§ **COLLECTED MATERIAL**:
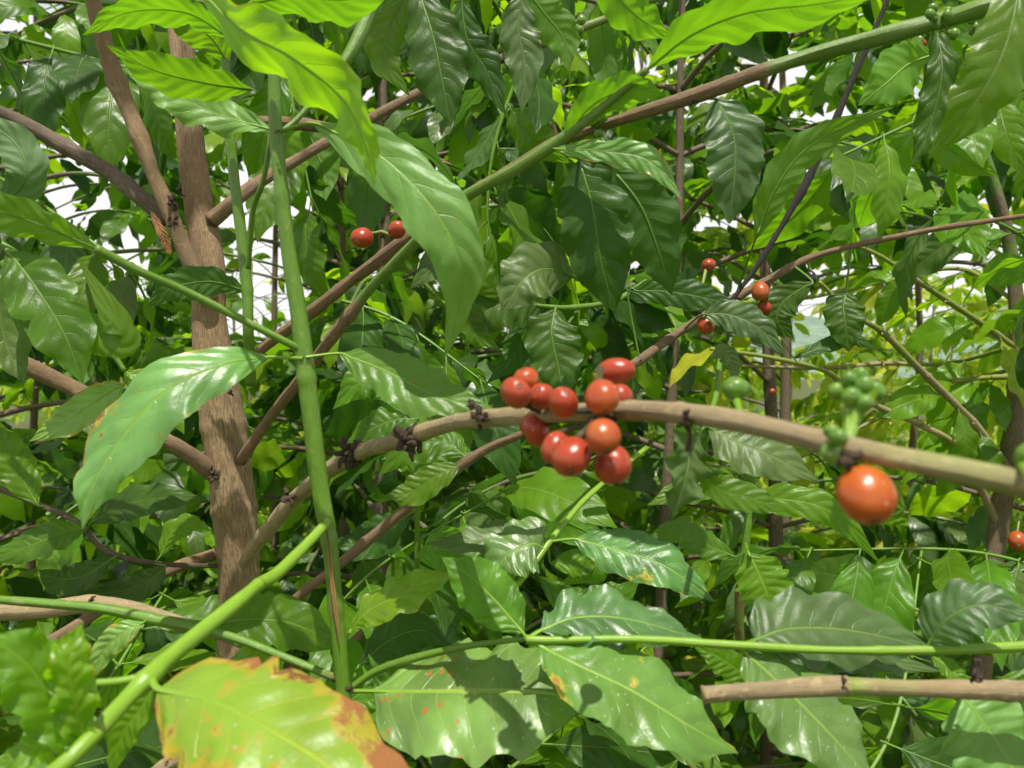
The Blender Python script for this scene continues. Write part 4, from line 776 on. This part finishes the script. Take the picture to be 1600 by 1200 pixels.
# ground cover
rs=np.random.RandomState(12); fo=MB(); GC=[FARL,FARM,BB,YEL]
for i in range(12000):
    y=2.2+14*rs.rand()**1.6; x=rs.uniform(-.75,.75)*y; z=gz(x,y)+rs.uniform(0,.55 if x<0 else .95)*rs.rand()
    az=rs.rand()*6.28; d=np.array([math.cos(az),math.sin(az),rs.uniform(-.3,1.1)]); R=frame_of(d,np.array([0,0,1.0])+rs.randn(3)*.3,rs.randn()*.5)
    V,F,UV=TPLF[rs.randint(4)]; ll=rs.uniform(.06,.16)*(1+y*.07); fo.add(V@R.T*ll+np.array([x,y,z]),F,UV,rs.rand(),1,rs.choice(4,p=[.34,.38,.24,.04]))
o=fo.build('ground_cover',GC,None,origin=(0,5,0)); o['kind']='stuff'; o['label']='low leafy weeds and grass covering the sunny ground'

W=bpy.data.worlds.new('World'); sc.world=W; W.use_nodes=True; nt=W.node_tree; nt.nodes.clear(); k=N(nt)
sky=k.n('ShaderNodeTexSky',sky_type='NISHITA'); sky.sun_disc=False; el=math.asin(SUN.z); sky.sun_elevation=el; sky.sun_rotation=math.atan2(SUN.x,SUN.y); sky.dust_density=2
tc=k.n('ShaderNodeTexCoord').outputs['Generated']; n1=k.noise(k.map(tc,(1,1,2.2)),2.2,6,.6)
c=k.mix(k.ramp(n1,.26,.46),sky.outputs[0],(9.2,9.15,9.0))
sz=k.n('ShaderNodeSeparateXYZ'); k.l(tc,sz.inputs[0]); c=k.mix(k.ramp(sz.outputs[2],.25,.65),c,(.38,.38,.40),'MULTIPLY'); bg=k.n('ShaderNodeBackground'); k.l(c,bg.inputs[0]); bg.inputs[1].default_value=.12; k.l(bg.outputs[0],k.n('ShaderNodeOutputWorld').inputs[0])
sl=bpy.data.lights.new('sun','SUN'); sl.energy=5; sl.angle=math.radians(.53); sl.color=(1,.955,.87); so=bpy.data.objects.new('sun',sl); COL.objects.link(so); so.rotation_euler=SUN.to_track_quat('Z','Y').to_euler()
cd=bpy.data.cameras.new('camera'); co=bpy.data.objects.new('camera',cd); COL.objects.link(co); co.location=(0,0,CAMZ); co.rotation_euler=(math.radians(90),0,0); cd.sensor_width=36; cd.lens=36*FP/1600; cd.clip_start=.01; cd.clip_end=3000
cd.dof.use_dof=True; cd.dof.focus_distance=.62; cd.dof.aperture_fstop=15
sc.camera=co
sc.view_settings.view_transform='Standard'; sc.view_settings.look='None'; sc.view_settings.exposure=0; sc.view_settings.gamma=1
sc.render.engine='CYCLES'; sc.cycles.use_denoising=True; sc.cycles.max_bounces=6; sc.cycles.transmission_bounces=6; sc.cycles.transparent_max_bounces=4; sc.cycles.caustics_reflective=False; sc.cycles.sample_clamp_indirect=6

§ **THE TASK**: Leave the pictures out and output the rest of the listing exactly.

§ **TASK ANSWER**:
The Blender Python script for this scene continues. Write part 4, from line 776 on. This part finishes the script. Take the picture to be 1600 by 1200 pixels.
# ground cover
rs=np.random.RandomState(12); fo=MB(); GC=[FARL,FARM,BB,YEL]
for i in range(12000):
    y=2.2+14*rs.rand()**1.6; x=rs.uniform(-.75,.75)*y; z=gz(x,y)+rs.uniform(0,.55 if x<0 else .95)*rs.rand()
    az=rs.rand()*6.28; d=np.array([math.cos(az),math.sin(az),rs.uniform(-.3,1.1)]); R=frame_of(d,np.array([0,0,1.0])+rs.randn(3)*.3,rs.randn()*.5)
    V,F,UV=TPLF[rs.randint(4)]; ll=rs.uniform(.06,.16)*(1+y*.07); fo.add(V@R.T*ll+np.array([x,y,z]),F,UV,rs.rand(),1,rs.choice(4,p=[.34,.38,.24,.04]))
o=fo.build('ground_cover',GC,None,origin=(0,5,0)); o['kind']='stuff'; o['label']='low leafy weeds and grass covering the sunny ground'

W=bpy.data.worlds.new('World'); sc.world=W; W.use_nodes=True; nt=W.node_tree; nt.nodes.clear(); k=N(nt)
sky=k.n('ShaderNodeTexSky',sky_type='NISHITA'); sky.sun_disc=False; el=math.asin(SUN.z); sky.sun_elevation=el; sky.sun_rotation=math.atan2(SUN.x,SUN.y); sky.dust_density=2
tc=k.n('ShaderNodeTexCoord').outputs['Generated']; n1=k.noise(k.map(tc,(1,1,2.2)),2.2,6,.6)
c=k.mix(k.ramp(n1,.26,.46),sky.outputs[0],(9.2,9.15,9.0))
sz=k.n('ShaderNodeSeparateXYZ'); k.l(tc,sz.inputs[0]); c=k.mix(k.ramp(sz.outputs[2],.25,.65),c,(.38,.38,.40),'MULTIPLY'); bg=k.n('ShaderNodeBackground'); k.l(c,bg.inputs[0]); bg.inputs[1].default_value=.12; k.l(bg.outputs[0],k.n('ShaderNodeOutputWorld').inputs[0])
sl=bpy.data.lights.new('sun','SUN'); sl.energy=5; sl.angle=math.radians(.53); sl.color=(1,.955,.87); so=bpy.data.objects.new('sun',sl); COL.objects.link(so); so.rotation_euler=SUN.to_track_quat('Z','Y').to_euler()
cd=bpy.data.cameras.new('camera'); co=bpy.data.objects.new('camera',cd); COL.objects.link(co); co.location=(0,0,CAMZ); co.rotation_euler=(math.radians(90),0,0); cd.sensor_width=36; cd.lens=36*FP/1600; cd.clip_start=.01; cd.clip_end=3000
cd.dof.use_dof=True; cd.dof.focus_distance=.62; cd.dof.aperture_fstop=15
sc.camera=co
sc.view_settings.view_transform='Standard'; sc.view_settings.look='None'; sc.view_settings.exposure=0; sc.view_settings.gamma=1
sc.render.engine='CYCLES'; sc.cycles.use_denoising=True; sc.cycles.max_bounces=6; sc.cycles.transmission_bounces=6; sc.cycles.transparent_max_bounces=4; sc.cycles.caustics_reflective=False; sc.cycles.sample_clamp_indirect=6